Tide
Old English tīd ‘time, period, era’, of Germanic origin; related to Dutch tijd and German Zeit, also to time. The sense relating to the sea dates from late Middle English.
wiktionary
From Middle English tyde, tide, tyd, tid, from Old English tīd(“time”), from Proto-Germanic *tīdiz(“time”), from Proto-Indo-European *déh₂itis(“time”), from Proto-Indo-European *deh₂y-(“to divide”). Related to time.
From Middle English tiden, tide, from Old English tīdan(“to happen”).
etymonline
tide (n.)
Old English tīd "point or portion of time, due time, period, season; feast-day, canonical hour," from Proto-Germanic *tīdi- "division of time" (source also of Old Saxon tid, Dutch tijd, Old High German zit, German Zeit "time"), from PIE *di-ti- "division, division of time," suffixed form of root *da- "to divide."
Meaning "rise and fall of the sea" (mid-14c.) probably is via notion of "fixed time," specifically "time of high water;" either a native evolution or from Middle Low German getide (compare Middle Dutch tijd, Dutch tij, German Gezeiten "flood tide, tide of the sea").

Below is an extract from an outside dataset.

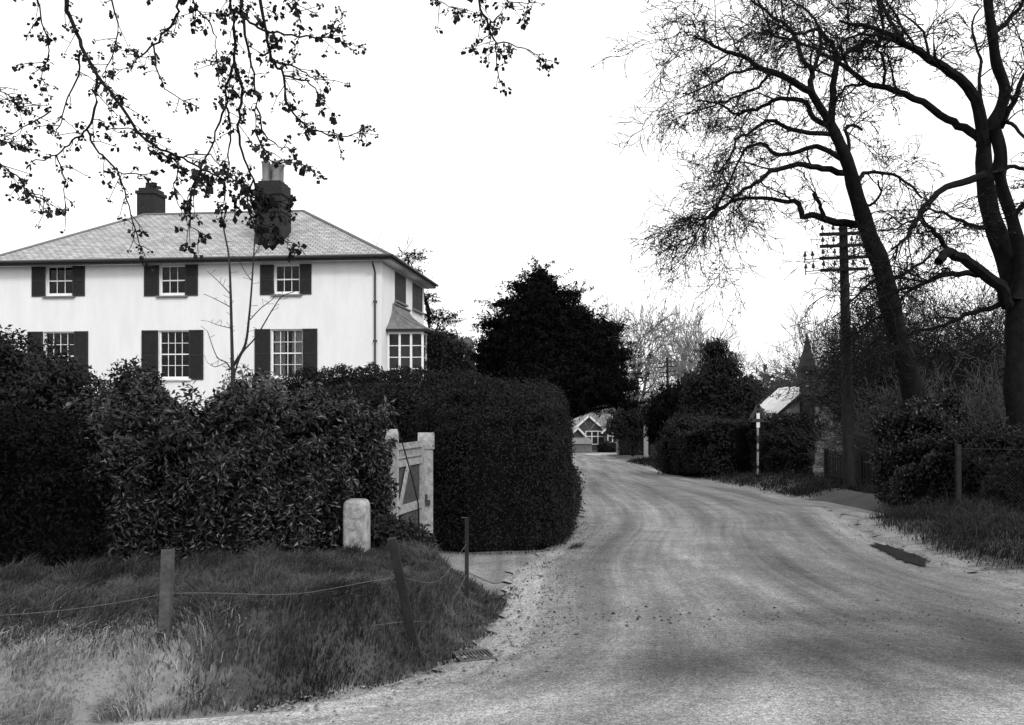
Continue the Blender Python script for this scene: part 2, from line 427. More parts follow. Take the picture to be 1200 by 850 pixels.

Old English seems to have had no specific word for this, using flod and ebba to refer to the rise and fall. Old English heahtid "high tide" meant "festival, high day."
tide (v.)
"to carry (as the tide does)," 1620s, from tide (n.). Usually with over. Earlier it meant "to happen" (Old English; see tidings). Related: Tided; tiding.